Monday, January 26, 2009

Cloverfield


If I were in the business of making soundbites, I'd call this a non-stop action thrill ride! As I am not, I'll call it an interesting - if ultimately unsuccessful - experiment. It clearly is supposed to be some sort of American Godzilla, and like all American Godzillas, it just doesn't work like it should.

In the film, some guy named Rob has just boned some girl named Beth. And then we jump a month ahead in time to my birthday, when Rob is going away to Japan (where the real Godzilla lives!) and is having a big surprise party. Everyone's invited, including Hud, the wacky comic relief/cameraman, Jason, his brother, Lily, Jason's wife, and Marlena, some chick who Hud likes. There's some drama when Beth shows up, and there's drinking and partying, and ultimately it's all pointless because a gigantic monster shows up and blows up the Statue of Liberty. You know all of this, because it was in the famous, and well done trailer.

Now don't get me wrong, it had a good trailer. It left enough to the imagination that you wanted to know what was going to happen next. It hinted, the shaky camerawork was compelling, and you might have been tempted to have seen the film based on it. But, what works in a trailer doesn't necessarily work in a feature-length film.

Take the camera. The main gimmick is that the entire film is handheld, and shot by one of the characters. Clever, you might think, and an interesting way to make a movie. But the deliberately poor framing and jittery camerawork, which works so well in short form, gets extremely nauseating over 80 minutes. I can't imagine seeing it on a big screen, you'd get motion sickness.

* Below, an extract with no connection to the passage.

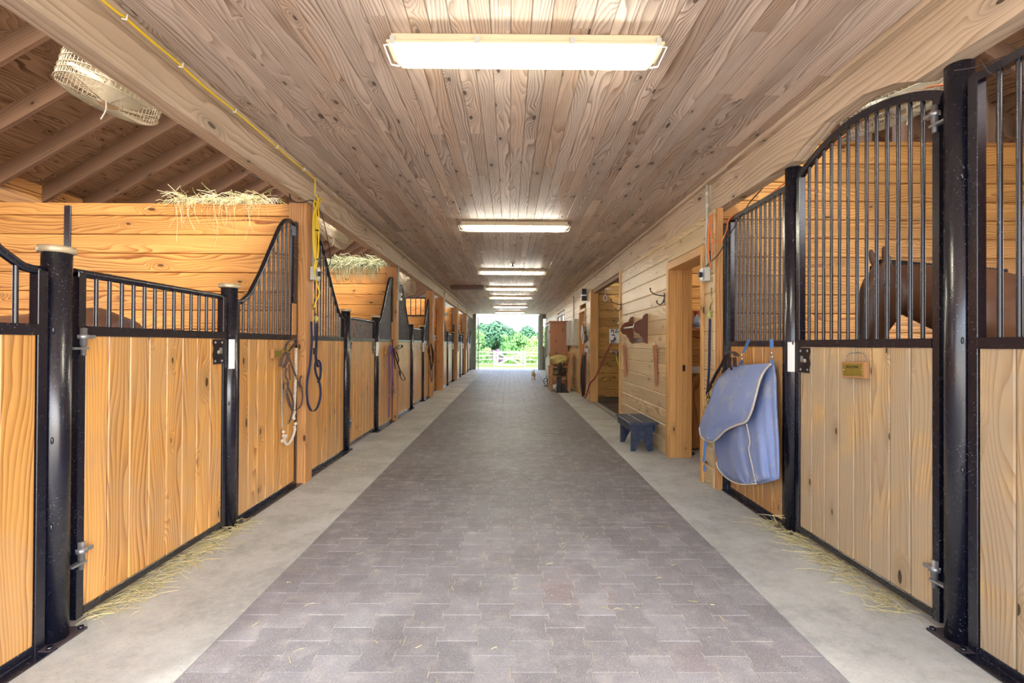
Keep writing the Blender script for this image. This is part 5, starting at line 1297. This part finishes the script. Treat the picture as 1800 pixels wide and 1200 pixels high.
k_ = [(872, 105, 9.5, 8.2, 'dark', 'big dark-green tree at the left of the view through the far door', 5200, .4),
      (848, 112, 8.5, 8.4, 'dark', 'dark-green tree at the far left edge of the door view', 4200, .42),
      (893, 118, 8, 7.9, 'dark', 'distant dark-green tree behind the small conifer', 3600, .42),
      (925, 122, 9, 7.8, 'dark', 'distant blue-green tree at the right rear of the door view', 3600, .42),
      (912, 88, 5.2, 5.6, 'mid', 'round light-green tree right of centre behind the gate', 4600, .26),
      (939, 84, 4.6, 4.4, 'light', 'yellow-green shrub tree at the right of the gate', 3600, .24),
      (832, 92, 6, 6.6, 'mid', 'tree left of the doorway, mostly hidden by the stall posts', 2500, .36),
      (962, 96, 7, 7, 'mid', 'tree right of the doorway, mostly hidden by the door jamb', 2500, .36)]
for i, a in enumerate(k_): tree(*a[:6], n=a[6], leaf=a[7], seed=i + 3)
tree(888, 74, 2.6, 4.6, 'mid', 'small pale conifer just left of the gate centre', 2600, .18, 'conifer', 22, .02, 'conifer', 31)
tree(877, 66, 1.5, 2.05, 'purple', 'purple-leaved bush behind the left gate post', 1400, .12, 'shrub', 12, .1, 'shrub', 33)
tree(867, 68, 1.4, 1.9, 'purple', 'second, lower purple bush left of the gate post', 1200, .12, 'shrub', 12, .1, 'shrub', 34)
for i, (px, y, w, h, m_, lb) in enumerate([(845, 60, 4, 1.7, 'mid', 'low green shrub behind the fence left of the gate'), (858, 72, 3.5, 2.0, 'light', 'pale shrub in front of the big dark tree'), (935, 58, 5, 2.0, 'light', 'low light shrub behind the fence right of the gate'), (953, 62, 5, 2.3, 'mid', 'low green shrub at the right end of the fence'), (903, 64, 3, 1.5, 'light', 'low shrub seen through the gate')]):
    tree(px, y, w, h, m_, lb, 1500, .14, 'shrub', 14, .02, 'shrub', 50 + i)
# tall wooded rise far behind, closing the horizon
for i, (px, w) in enumerate(((790, 15), (868, 11), (925, 11), (1000, 15))):
    tree(px, 150 + 14 * (i % 2), w, 10.2 + i % 2, 'dark', ['far woodland tree hidden left of the doorway', 'far woodland tree behind the big dark tree', 'far woodland tree behind the round light tree', 'far woodland tree hidden right of the doorway'][i], 3200, .6, 'tree', 30, 0, 'tree', 70 + i)
# ================================================================= CEILING LIGHTS
M['housing'] = plain('cream_light_housing', (224, 206, 172), .5)
s = NT('light_cover'); s.bsdf.inputs['Alpha'].default_value = .38
s.bsdf.inputs['Emission Color'].default_value = (1, .95, .75, 1); s.bsdf.inputs['Emission Strength'].default_value = .25
M['cover'] = s.fin(srgb(240, 232, 196), .3)
M['tube'] = emis('fluorescent_tube', (1.0, .98, .86, 1), 85.0)
LP = [(.075, 2.50, 'nearest long ceiling light, with clips and a wire loop at each end'), (.06, 6.22, 'second ceiling light from the front, casting a yellow glow on the boards'),
      (.05, 10.1, 'third ceiling light, right behind the small ceiling hook'), (.05, 13.1, 'fourth ceiling light, level with the brown ceiling panel'),
      (.04, 15.6, 'fifth ceiling light from the front'), (.04, 19.4, 'sixth ceiling light, last but one before the far door'), (.03, 22.8, 'last ceiling light, at the far door')]
def light_fixture(x, y, label):
    t = thing('ceiling_light', label, 'light', (x, y, ZC), 'ceiling lights')
    L = .69; mb = MB()
    poly = [(-.085, ZC - .001), (.085, ZC - .001), (.085, ZC - .045), (-.085, ZC - .045)]
    mb.box(x - L + .02, x + L - .02, y - .075, y + .075, ZC - .045, ZC - .001, 0, .008)
    mb.box(x - L, x + L, y - .088, y + .088, ZC - .058, ZC - .043, 0, .004)
    mb.build('housing', M['housing'], t)
    mb = MB(); a, b = .084, .062
    top = [(x - L + .01, y - a), (x + L - .01, y - a), (x + L - .01, y + a), (x - L + .01, y + a)]
    bot = [(x - L + .05, y - b), (x + L - .05, y - b), (x + L - .05, y + b), (x - L + .05, y + b)]
    v1 = [mb.vert((*q, ZC - .058)) for q in top]; v2 = [mb.vert((*q, ZC - .105)) for q in bot]
    for k in range(4): mb.face((v1[(k + 1) % 4], v1[k], v2[k], v2[(k + 1) % 4]))
    mb.face(list(reversed(v2))); mb.build('cover', M['cover'], t)
    for dy in (-.028, .028):
        mb = MB(); mb.tube([(x - L + .10, y + dy, ZC - .082), (x + L - .10, y + dy, ZC - .082)], .016, 10); mb.build('tube', M['tube'], t)
    for k in range(4):
        cx = x + (-L + .03, -.24, .23, L - .03)[k]
        for yy in (y - .094, y + .086):
            mb = MB(); mb.box(cx - .012, cx + .012, yy, yy + .008, ZC - .066, ZC - .03); mb.build('clip', M['gplas'], t)
    for s_ in (-1, 1):
        mb = MB(); ex = x + s_ * (L - .002)
        mb.tube([(ex - s_ * .02, y - .07, ZC - .06), (ex + s_ * .02, y - .065, ZC - .06), (ex + s_ * .012, y + .055, ZC - .09), (ex - s_ * .03, y + .06, ZC - .095)], .0045, 6); mb.build('wire_loop', M['white'], t)
    return t
for a in LP: light_fixture(*a)

# ================================================================= CAMERA, SKY, SUN
cd = bpy.data.cameras.new('camera'); cam = bpy.data.objects.new('camera', cd); COL.objects.link(cam)
cd.sensor_width = 36; cd.lens = F / 1800 * 36; cd.clip_end = 500; cd.clip_start = .05
yaw = -math.atan(5 / F); pitch = math.atan(5 / F)
cam.matrix_world = Matrix.Translation((0, 0, CH)) @ (Matrix.Rotation(yaw, 4, 'Z') @ Matrix.Rotation(PI / 2 + pitch, 4, 'X') @ Matrix.Rotation(ROLL, 4, 'Z'))
SC.camera = cam
w = bpy.data.worlds.new('world'); SC.world = w; w.use_nodes = True
nt = w.node_tree; sky = nt.nodes.new('ShaderNodeTexSky'); sky.sky_type = 'NISHITA'; sky.sun_disc = False
sky.sun_elevation = math.radians(48); sky.sun_rotation = math.radians(140); sky.air_density = 1.0; sky.dust_density = 4.0; sky.ozone_density = 1.0
mx = nt.nodes.new('ShaderNodeMix'); mx.data_type = 'RGBA'; mx.inputs[0].default_value = .55; mx.inputs[7].default_value = (.92, .97, 1.10, 1)
nt.links.new(sky.outputs[0], mx.inputs[6]); nt.links.new(mx.outputs[2], nt.nodes['Background'].inputs[0])
nt.nodes['Background'].inputs[1].default_value = 2.0
sd = bpy.data.lights.new('sun', 'SUN'); sd.energy = 2.2; sd.angle = math.radians(3); sd.color = (1, .97, .9)
so = bpy.data.objects.new('sun', sd); COL.objects.link(so); so.rotation_euler = (math.radians(38), math.radians(-28), 0)
SC.view_settings.view_transform = 'Standard'; SC.view_settings.look = 'None'; SC.view_settings.gamma = 1.0; SC.view_settings.use_curve_mapping = False
SC.view_settings.exposure = 0.18
SC.cycles.max_bounces = 8; SC.cycles.diffuse_bounces = 5; SC.cycles.glossy_bounces = 3; SC.cycles.transparent_max_bounces = 12; SC.cycles.sample_clamp_indirect = 8
for _o in bpy.data.objects:
    if '_b' in _o: del _o['_b']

You can be sure that it's very action packed, and quite unrelenting. But because of that, you stop getting attached to the characters. Here's a drinking game, take a swig every time someone says "OH MY GOD!" You'll be on the floor in 10 minutes. Instead of making characters interesting, we just listen to them shouting and reacting. It's a shame, because in the party scene the characters are actually interesting. The drama and conflict running under the surface at the party are just abandoned as everyone screams and runs away.

The aesthetic does lead to some fantastic moments - when the characters get caught in the middle of a firefight, for instance - but there are also several shots where I thought "this scene would look pretty cool with decent camerawork". It tries to provide verisimilitude, but then you notice that the camera is always conveniently filming moments important to the story. Like how they all go to a electronics store and just happen to see a news report on the incident. For me, it killed it, and it'd be a lot more interesting if you didn't know what was happening, and weren't conveniently placed for maximum exposition. There's a feeling that they didn't realize that not knowing something is just more powerful.

I admire what they did, in a way. It's a different way to make an action movie, and it does have a level of immediacy that not many films achieve and the limited perspective is a cool way to film a disaster film. I'm glad they did it, honestly, and at least they tried something different. But it's just too hard to watch, and the story just doesn't stay interesting long enough. Maybe Godzilla should be left to the Japanese?

(I have no idea what I should do with the screens. I tried random times, but I frequently ignored that until I got an image I liked better. I almost want to do deliberately bad ones, but that wouldn't be fair, especially if the movie is actually, you know, good.)